Gwiazdyonline.pl is by no means a gossip site. Facts from celebrities’ lives reported there are not made up by internet users, but come straight from the horse’s mouth. The website allows celebs to shape their public image, speak out on various topics and deny rumors.

The website’s users include music bands, comedy acts, singers, actors and athletes. Gwiazdyonline.pl will soon be expanded to include a calendar of concerts, comedy performances, album releases, theatrical premieres and movie openings.

To get access, all you do is create an account with Gwiazdyonline.pl, the very same website where stars have their own accounts. Through the accounts, the celebrities can correspond with their fans and post messages addressed to all website users.

Life on the Web
Two-thirds of Polish people have a computer at home, the same percentage as a year ago, and 59 percent have internet access at home, up by 3 percent, according to a survey conducted by the CBOS public opinion research center.

A total of 55 percent of Poles use a computer at least once a week and an average internet user spends 15 hours a week online. Almost all internet users—92 percent—use the internet at home and half also use the internet at school or at work. Compared to 2008, the percentage of users using internet cafes dropped significantly—by 5 percent to 2 percent.

Instant messaging is the most popular form of communication with other people on the internet—two thirds of internet users use instant messaging. One in three uses online discussion sites. One in four internet users have struck up an acquaintance with another person on the net and one in seven say they have met such a person in the real world. Around 67 percent of internet users, or a third of all adult Poles, have made an online purchase and 25 percent have sold something through the internet.

Almost half of Polish internet users—46 percent—use online banking services, 40 percent listen to the radio and watch television and films via the internet, and 68 percent read online newspapers and magazines.

Axel Springer Relaunches Play Magazine
Axel Springer Polska has launched a revamped version of its Play monthly, which focuses on computer games.
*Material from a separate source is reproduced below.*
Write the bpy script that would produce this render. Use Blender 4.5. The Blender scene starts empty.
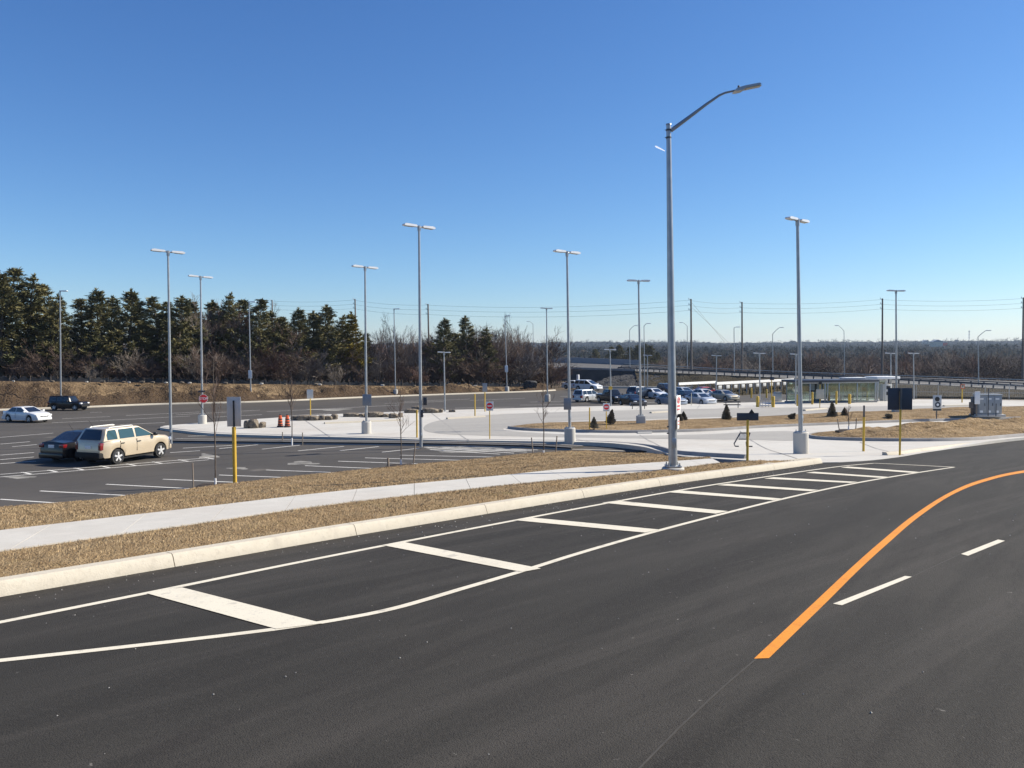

The magazine has a new layout, logo, modified content and is larger, with more interviews and charts. The magazine devotes more space to computer game culture, world trends and the history of the most popular titles. It features new sections: Retro, devoted to the evolution of the most famous games and new versions of old games, Intro, with summaries of the latest developments in the industry, Rzut Okiem (Casting a Glance) with extensive articles on new game launches, and Play do Kwadratu (The Ultimate Play) with features, reviews sent in by readers and comic strips. The publisher has not disclosed the magazine’s circulation. The relaunch of monthly is backed by an advertising campaign on television, the internet and in the press.

Global Newspaper Circulation Stable
Newspaper circulation worldwide fell just slightly in 2009 despite the economic downturn, and the impact of the global recession on newspaper advertising revenues appears to be easing, according to an annual world press trends update by the World Association of Newspapers and News Publishers (WAN-IFRA).

The report showed that, contrary to conventional wisdom, newspapers remain a large and thriving industry worldwide, despite the impact of the global recession and the rise of digital media. Some 1.7 billion people read a daily newspaper every day—25 percent of the world’s adult population. When non-dailies are added, the global reach of newspapers is 37 percent.

Daily newspaper circulation fell 0.8 percent in 2009, a small decline given the depth of the recession.

The number of newspaper titles worldwide was 12,477 in 2009, an increase of 1.7 percent from a year earlier.

The world’s largest markets for newspapers are India, with 110 million copies sold daily, China, with 109 million, Japan (50 million), United States (46 million), and Germany (20 million). Sixty-seven of the world’s 100 largest daily newspapers are Asian.